In 2020 I made more than twelve hours of podfic focused on women. That same year only one-quarter of my output was about characters of color, none of which was about Black characters. That's not something I'm proud of. But now that it's something I can measure, I have something to work towards. I was better in 2021. I'm going to try to be better in 2022.

Right now I'm working with three main sets of stats: relationship category that the story focuses on (I use the AO3 categories), gender of the main character (an imperfect measure, defined as "who do I remember as the main character and how do I remember them identifying"), and racial/ethnic background of the main character (a very imperfect measure, currently defined as "who do I remember as the main character and how does the story/the canon/the actor/fandom identify them"). It's messy, and inextricably bound up with my prejudices as a White Middle-class American. I'm not tracking several things I could be,including disability, though I'll try to do that in 2022. But it's a starting point.

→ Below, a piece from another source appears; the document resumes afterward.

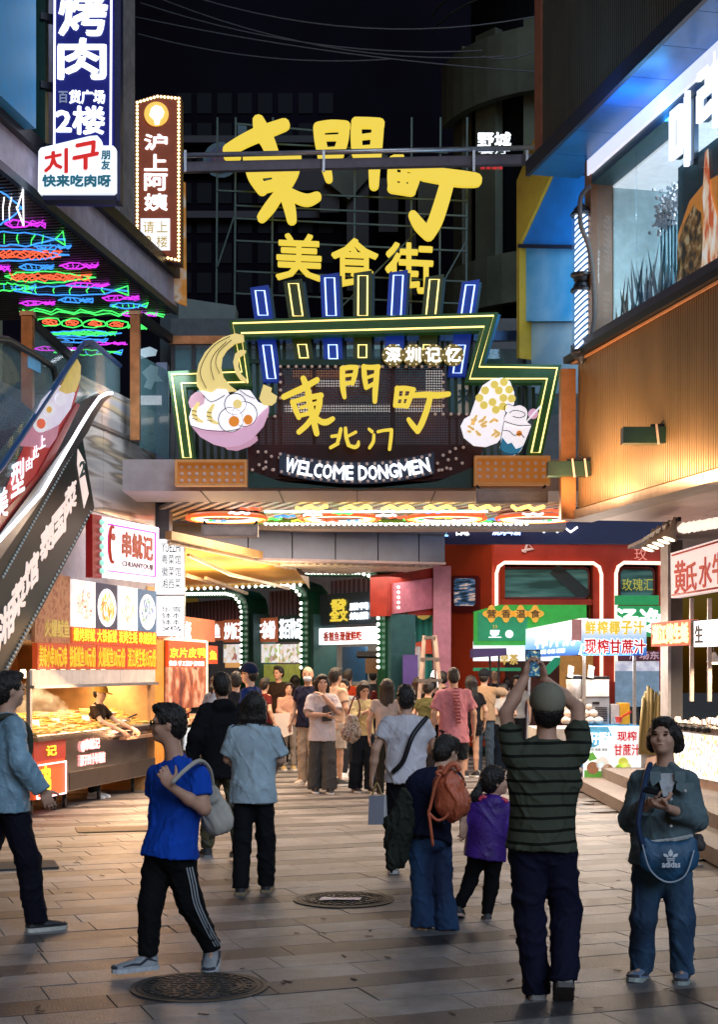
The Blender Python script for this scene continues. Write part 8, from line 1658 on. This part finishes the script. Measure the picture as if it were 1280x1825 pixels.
# crowd between the stalls
sw = [ # px, top, feet, face, label, dict
 (574, 1197, 1413, .15, 'woman in an oversized white printed t-shirt and grey trousers, hand at her mouth', dict(shirt='over', sc='c9bfc2', trouser='wide', tc='4a4a4a', shoe='151518', hair='long', hairlen=.2, hc='120f0e', sleeve=.85, hem=.12, sl=.12, sr=-.1, armR=((-.22,.14,1.12),(.02,.26,1.12)), armL=((.22,.14,1.14),(-.02,.20,1.40)), loose=1.2, vox=.010)),
 (648, 1209, 1412, .35, 'woman in a pale yellow top looking down at her phone with a patterned shoulder bag', dict(shirt='tee', sc='c9b98a', trouser='wide', tc='16202c', shoe='141418', hair='long', hairlen=.26, hc='1c1210', sleeve=1.6, hem=.0, nod=-.45, armR=((-.2,.14,1.14),(-.03,.3,1.24)), armL=((.2,.14,1.14),(.03,.3,1.22)), sr=-.15, sl=.12, vox=.010)),
 (597, 1185, 1400, 2.4, 'young man in a white patterned shirt and pale shorts standing behind the white shirt woman', dict(shirt='tee', sc='c8a890', trouser='bermuda', tc='c0b4a8', shoe='16181c', hair='short', sleeve=.65, loose=1.5, hem=.06)),
 (550, 1183, 1398, -.5, 'balding man with a white face mask, navy polo shirt and pale trousers', dict(shirt='polo', sc='171b36', trouser='straight', tc='b0a090', shoe='c8c0b8', hair='balding', mask=True, sleeve=.6, loose=1.5, fat=1.1, turn=.4, hem=.04)),
 (514, 1212, 1372, .2, 'girl with long hair in a floral pink top holding a big white bag', dict(shirt='tee', sc='b08878', trouser='slim', tc='8a8078', shoe='b8a070', hair='long', hairlen=.3, hc='20120c', sleeve=1.5, armL=((.2,.1,1.12),(.05,.25,1.08)), armR=((-.2,.1,1.12),(-.05,.25,1.08)))),
 (497, 1183, 1362, -.3, 'person in a brown scarf and black jacket behind the white bag', dict(shirt='jacket', sc='2b1f17', trouser='straight', tc='14120f', shoe='101012', hair='short', sleeve=1.95, turn=-.3)),
 (620, 1188, 1372, 2.9, 'man in a burnt orange t-shirt with short black hair seen from behind', dict(shirt='tee', sc='8a2a10', trouser='straight', tc='121214', shoe='b0b0b0', hair='short', sleeve=.6, face=False)),
 (690, 1205, 1425, PI-.2, 'woman with long brown hair in a white top walking away beside the sling man', dict(shirt='tee', sc='b8a8a0', trouser='slim', tc='2a2620', shoe='3a2a20', hair='long', hairlen=.38, hc='1e120d', sleeve=.5, face=False)),
 (809, 1183, 1428, PI+.05, 'tall man in a pink t-shirt with small dark print seen from behind', dict(shirt='tee', sc='c98490', trouser='bermuda', tc='141a20', shoe='c0c0c8', hair='buzz', sleeve=.8, loose=2., fat=1.08, hem=.12, skin=1, face=False, vox=.010)),
 (384, 1200, 1385, PI-.5, 'woman with a low ponytail in a light blue shirt at the stall counter', dict(shirt='tee', sc='6f86a8', trouser='slim', tc='20232c', shoe='b0b0b0', hair='ponytail', hairlen=.18, sleeve=1.5, face=False)),
 (447, 1176, 1440, -1.9, 'tall man in a dark cap and royal blue t-shirt turned towards the stalls', dict(shirt='tee', sc='12285c', trouser='straight', tc='1a1a20', shoe='c0c0c0', hair='short', cap='101e3c', sleeve=.6, loose=1.5, glasses=True, fat=1.05)),
 (420, 1192, 1420, PI, 'dark haired man standing between the black hood and the capped man', dict(shirt='tee', sc='1a1c24', trouser='straight', tc='121418', hair='short', face=False)),
 (863, 1188, 1380, PI-.3, 'man in a dark cap and beige shirt with his arm stretched out', dict(shirt='over', sc='a08468', trouser='jeans', tc='3c4c5c', shoe='c0c0b8', hair='short', cap='1a1e26', sleeve=.85, armR=((-.3,.25,1.3),(-.25,.5,1.32)), face=False)),
 (897, 1215, 1375, .25, 'woman in a dark pinafore and white t-shirt looking down at food in her hands', dict(shirt='tee', sc='b8b4b0', trouser='wide', tc='101c2c', shoe='c0c0c0', hair='bun', sleeve=.6, nod=-.4, armR=((-.2,.14,1.1),(-.04,.3,1.12)), armL=((.2,.14,1.1),(.04,.3,1.12)))),
 (840, 1200, 1385, PI+.3, 'woman with long black hair in a black dress beside the pink shirt', dict(shirt='dress', sc='0e0e14', trouser='shorts', tc='0e0e14', shoe='101014', hair='long', hairlen=.25, sleeve=.6, face=False)),
 (770, 1203, 1380, PI-.1, 'woman in a dark patterned blouse with brown hair tied up', dict(shirt='tee', sc='241c20', trouser='slim', tc='14141a', hair='bun', hc='2a1a10', sleeve=.7, face=False)),
 (745, 1203, 1375, PI, 'woman with shoulder length brown hair in a black top', dict(shirt='tee', sc='121216', trouser='slim', tc='15151c', hair='long', hairlen=.18, hc='2e1a10', sleeve=.7, face=False)),
 (709, 1198, 1352, .3, 'small figure in a dark top facing the camera behind the long haired woman', dict(shirt='tee', sc='1c1a1c', trouser='slim', tc='16161a', hair='bob', hc='0c0a0a')),
 (665, 1190, 1345, PI, 'dark haired man far back by the arcade post', dict(shirt='tee', sc='2a2c30', trouser='slim', tc='16161a', hair='short', face=False)),
 (725, 1195, 1340, PI-.3, 'person with black hair far back near the dark tiles', dict(shirt='tee', sc='1a1416', trouser='slim', tc='16161a', hair='bob', face=False)),
 (648, 1215, 1350, 0, 'child sized figure in black far back by the lit shop', dict(shirt='tee', sc='18181a', trouser='slim', tc='16161a', hair='short')),
 (790, 1192, 1372, PI+.3, 'person with dark hair left of the pink t-shirt', dict(shirt='tee', sc='2a2024', trouser='slim', tc='16161a', hair='short', face=False)),
 (526, 1200, 1352, PI, 'dark haired figure behind the masked man', dict(shirt='tee', sc='141418', trouser='slim', tc='16161a', hair='bob', face=False)),
 (478, 1215, 1352, .5, 'dark haired figure in the shadow by the green counter', dict(shirt='tee', sc='1c1a20', trouser='slim', tc='16161a', hair='short')),
 (884, 1186, 1352, -.4, 'young man with black hair talking under the purple canopy', dict(shirt='tee', sc='1c2028', trouser='slim', tc='16161a', hair='short')),
 (905, 1205, 1352, PI, 'dark haired person in black right of the purple canopy post', dict(shirt='tee', sc='121418', trouser='slim', tc='16161a', hair='short', face=False)),
 (560, 1205, 1356, PI, 'dark haired figure partly hidden behind the women in the middle', dict(shirt='tee', sc='5a2418', trouser='slim', tc='16161a', hair='long', face=False)),
 (585, 1201, 1362, 2.6, 'woman with brown hair in a teal top glancing aside behind the white shirt woman', dict(shirt='tee', sc='2c5a5c', trouser='slim', tc='1a1a20', hair='long', hc='2a1810', armR=((-.22,.14,1.14),(-.04,.26,1.24)))),
 (615, 1206, 1385, -.6, 'boy in a light grey top walking across behind the yellow top woman', dict(shirt='tee', sc='8c9096', trouser='slim', tc='22242c', hair='short', sl=.2, sr=-.2)),
 (760, 1210, 1392, PI-.6, 'woman in an olive top with a bun leaning towards the ladder', dict(shirt='tee', sc='4a4a2c', trouser='slim', tc='1c1c22', hair='bun', face=False, lean=.1)),
 (470, 1204, 1378, 2.2, 'man in a dark red shirt turning towards the green counter', dict(shirt='tee', sc='5a1a1c', trouser='straight', tc='1a1a1e', hair='short', turn=.5, sl=.15, sr=-.1)),
 (640, 1194, 1338, PI, 'person in a mustard top far back under the lit white strip', dict(shirt='tee', sc='8a6a28', trouser='slim', tc='16161a', hair='short', face=False)),
 (538, 1192, 1345, .2, 'person in a pale grey top far back between the arcade posts', dict(shirt='tee', sc='7a7c80', trouser='slim', tc='16161a', hair='bob')),
 (680, 1200, 1362, PI+.4, 'woman in a dark red top half hidden by the long haired woman', dict(shirt='tee', sc='4a1418', trouser='slim', tc='16161a', hair='long', face=False)),
 (732, 1206, 1362, .1, 'woman in a cream top facing the camera among the dark haired crowd', dict(shirt='tee', sc='9a8a78', trouser='slim', tc='16161a', hair='bob')),
 (403, 1204, 1362, PI, 'person in a grey top by the second stall counter', dict(shirt='tee', sc='55565c', trouser='slim', tc='16161a', hair='short', face=False)),
 (922, 1200, 1360, -.3, 'person in a white top behind the raised phone arm', dict(shirt='tee', sc='a8a4a0', trouser='slim', tc='16161a', hair='bob')),
 (1098, 1188, 1345, -.5, 'man in a navy top behind the juice machine', dict(shirt='tee', sc='141a2c', trouser='slim', tc='16161a', hair='short', skin=2)),
 (1152, 1185, 1340, -1.2, 'person in a beige cap behind the sugar cane bundle', dict(shirt='tee', sc='6a6058', trouser='slim', tc='16161a', hair='short', cap='8a7858')),
 (1170, 1187, 1342, 1.2, 'person in a dark navy cap behind the sugar cane bundle', dict(shirt='tee', sc='141a28', trouser='slim', tc='16161a', hair='short', cap='0c1424')),
]
PJ = {}
for px, top, feet, fc, lab, kw in sw:
    kw = dict(kw); vx = kw.pop('vox', .014 if feet > 1360 else .018); r, J = who(px, top, feet, lab, fc, vox=vx, seed=px, **kw); PJ[px] = (r, J)
# prints, bags
J = PJ[574][1]; FQ2 = front(500, 600, 20.6); r = PJ[574][0]
n_ = J['chest'][1]-.2
TQ = front(540, 640, n_); TQ.poly(MB(), [(575,1260),(583,1256),(590,1268),(592,1285),(574,1286)], -.03, 0).build('shirt_print', mat('dark_print', (.04,.04,.05), .8), r)
J = PJ[809][1]; r = PJ[809][0]; TQ = front(780, 850, J['chest'][1]-.205)
for k in range(11): w_ = 12-abs(k-4)*.8; TQ.poly(MB(), [(813-w_/2+k*.5, 1226+6*k), (813+w_/2+k*.5, 1226+6*k), (813+w_/2+k*.5, 1228+6*k+(k > 5)*1.5), (813-w_/2+k*.5, 1228+6*k+(k > 5)*1.5)], -.04, 0).build('shirt_print', mat('faded_red_print', (.25,.05,.06), .8), r)
q = vec(P(508,1290,24.)); o = thing('tote_bag', 'big white flat tote bag carried by the girl in the floral top', 'bag', tuple(P(508,1318,24.2)))
FT = front(480, 540, PJ[514][1]['chest'][1]-.33); FT.poly(MB(), [(487,1272),(520,1270),(522,1308),(506,1314),(486,1306)], -.05, 0).build('bag_body', mat('white_bag_cloth', (.62,.55,.52), .7, var=.1), o); tx('MOMO', FT, 497, 1281, 508, 1284, mat('dark_letter', (.06,.05,.05)), o, .001) if False else None
sbag = blob('shoulder_bag', [('c', P(628,1285,19.6), P(626,1305,19.6), .09, .14, ((0,1,0), .6))], ramp_mat('patterned_bag', 'noise', [(.4,(.12,.07,.04)),(.52,(.45,.38,.3)),(.6,(.15,.03,.03)),(.66,(.5,.45,.4))], 14.), 'brown and white patterned shoulder bag of the woman in pale yellow', 'bag', amp=.015)
MB().tube(crom([tuple(P(x, y, 19.65)) for x, y in ((618,1285),(624,1262),(634,1240),(642,1262),(636,1285))], 4), .012, 5).build('handle', mat('maroon_strap', (.16,.02,.03), .6), sbag, smooth=True)
# stall cooks
for px, top, dd, fc, lab, kw in ((168, 1219, 20.2, 1.3, 'cook in a yellow cap and dark top leaning over the skewers', dict(cap='b08a3c', sc='2c1d14', armR=((-.2,.2,1.15),(-.1,.5,1.0)), armL=((.22,.22,1.15),(.2,.55,1.02)), lean=.12)), (243, 1216, 22.3, 1.2, 'cook in a black visor and dark shirt at the far end of the skewer stall', dict(cap='1c1814', sc='231c16', armR=((-.2,.2,1.15),(-.1,.45,1.05)))), (322, 1205, 24.8, -.2, 'cook in a red cap and red uniform at the roast duck stall', dict(cap='7a160c', sc='6a1a0e', armR=((-.2,.16,1.12),(-.1,.35,1.0)), armL=((.2,.16,1.12),(.05,.35,1.0))))):
    g = Vector(((px-CX)/F*dd, dd, 0)); H = CH+(CY-top)/F*dd; kw2 = dict(kw); aL = kw2.pop('armL', None); aR = kw2.pop('armR', None); ln = kw2.pop('lean', .04)
    J = stand(g, 0, H, fc, ln, 0, 0, aL, aR, nod=-.3); person(J, lab, shirt='tee', trouser='slim', tc='181818', hair='short', sleeve=.7, vox=.012, seed=px, **kw2)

So if you're reading this, I challenge you to do the same: track your fannish output, in whatever way you can, knowing it will not accurately measure the time spent but that it's better than nothing (words? square inches/centimeters of art? duration of podfic? weight of wool/fabric? batches of cupcakes? number of icons?). Look at where you're spending your fannish time, and see if there's you want to consciously choose to spend your time on. Then see how you did, and do it again next year.